At this point, I’m happy with how the scarf turned out, and hope the recipient will like it, too!

Other than that it’s been quiet on the blog, and you know by now that means my life has taken a turn in one way or another. I’ll give you more details as soon as I have convinced myself I’m not dreaming, and this is all really happening 😀 Only so much – it’s all good, and I believe I’ve just been given a great opportunity.

Now move along, please. Nothing to see.

 

Ewe can suck it

Thank you all for your well-wishes for my b’day 😀 I had a lovely evening, with a roast duck that turned out pretty much perfectly, great friends to share it with, nice champagne to help it swim, and baked cheesecake to keep it down.

The next day was rather laid back … except that one of my friends had given me some yarn I’d been coveting for ages: KnitPicks Chroma in the Regency colourway. I just love the colourway, and when I finally held it in my hands, I Oooooh’ed and Aaaaw’ed, I opened it’s bag and petted it, and I wanted to play with it right there and then.

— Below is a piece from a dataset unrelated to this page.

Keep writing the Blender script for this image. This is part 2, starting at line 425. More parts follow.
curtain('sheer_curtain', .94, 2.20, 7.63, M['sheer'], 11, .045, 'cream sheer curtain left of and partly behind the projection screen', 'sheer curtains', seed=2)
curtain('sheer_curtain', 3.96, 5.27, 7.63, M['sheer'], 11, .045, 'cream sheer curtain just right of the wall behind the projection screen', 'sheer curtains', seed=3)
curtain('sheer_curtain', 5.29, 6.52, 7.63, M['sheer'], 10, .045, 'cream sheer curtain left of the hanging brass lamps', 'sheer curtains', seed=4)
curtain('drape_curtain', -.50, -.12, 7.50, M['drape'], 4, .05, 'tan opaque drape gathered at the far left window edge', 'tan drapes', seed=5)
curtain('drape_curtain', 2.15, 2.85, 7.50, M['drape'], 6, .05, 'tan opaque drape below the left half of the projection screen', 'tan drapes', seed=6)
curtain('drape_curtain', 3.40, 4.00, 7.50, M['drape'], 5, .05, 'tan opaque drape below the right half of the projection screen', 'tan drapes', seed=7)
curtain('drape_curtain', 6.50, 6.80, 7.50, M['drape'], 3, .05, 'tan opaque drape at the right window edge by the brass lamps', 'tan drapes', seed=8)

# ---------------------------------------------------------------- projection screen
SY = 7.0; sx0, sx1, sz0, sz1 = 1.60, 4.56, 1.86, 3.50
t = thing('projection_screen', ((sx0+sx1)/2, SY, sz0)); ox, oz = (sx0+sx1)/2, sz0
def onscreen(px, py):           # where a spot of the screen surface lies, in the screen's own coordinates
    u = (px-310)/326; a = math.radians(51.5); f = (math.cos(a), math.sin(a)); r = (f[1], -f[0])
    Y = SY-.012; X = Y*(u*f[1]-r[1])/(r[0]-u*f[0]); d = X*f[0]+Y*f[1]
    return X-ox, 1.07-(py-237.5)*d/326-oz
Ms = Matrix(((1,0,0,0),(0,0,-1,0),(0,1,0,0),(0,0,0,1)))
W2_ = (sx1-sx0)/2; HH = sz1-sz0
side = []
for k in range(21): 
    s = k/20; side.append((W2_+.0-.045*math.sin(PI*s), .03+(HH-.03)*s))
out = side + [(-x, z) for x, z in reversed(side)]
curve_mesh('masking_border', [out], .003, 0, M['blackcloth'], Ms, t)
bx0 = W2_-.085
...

The only thing standing between me and a new sock affair was … of course half a sock, hanging limply off the set of needles I needed. Well, only one thing a  knitter can do … put the nose to the grindstone, and get on with it.

So I quickly finished off the last half of a pair of socks made from “At Knit’s end” yarn, in the “Ewe can suck it” colourway – simple things with a 3-1 ribbing:

Ewe can suck it
Ewe can suck it

The only thing new (for me) about this sock was that I decided to try a Fleegle Heel. The ease of knitting is a huge win, as I never quite seem to get the math for a heel flap right. We’ll see how it wears … so far, it’s been good.

Fleegle Heel
Fleegle Heel

So, next up … yay! The new yarn:

Regency socks
Regency socks

Another fairly simple pair, with a mock cable rib pattern. I’m loving the yarn – it’s soft and squishy. A tad splitty, because it’s a single ply, but not too bad. And the colours are just my cup of tea, really.

Since I have two skeins, I’m already scheming what to do with the second one. A cowl maybe?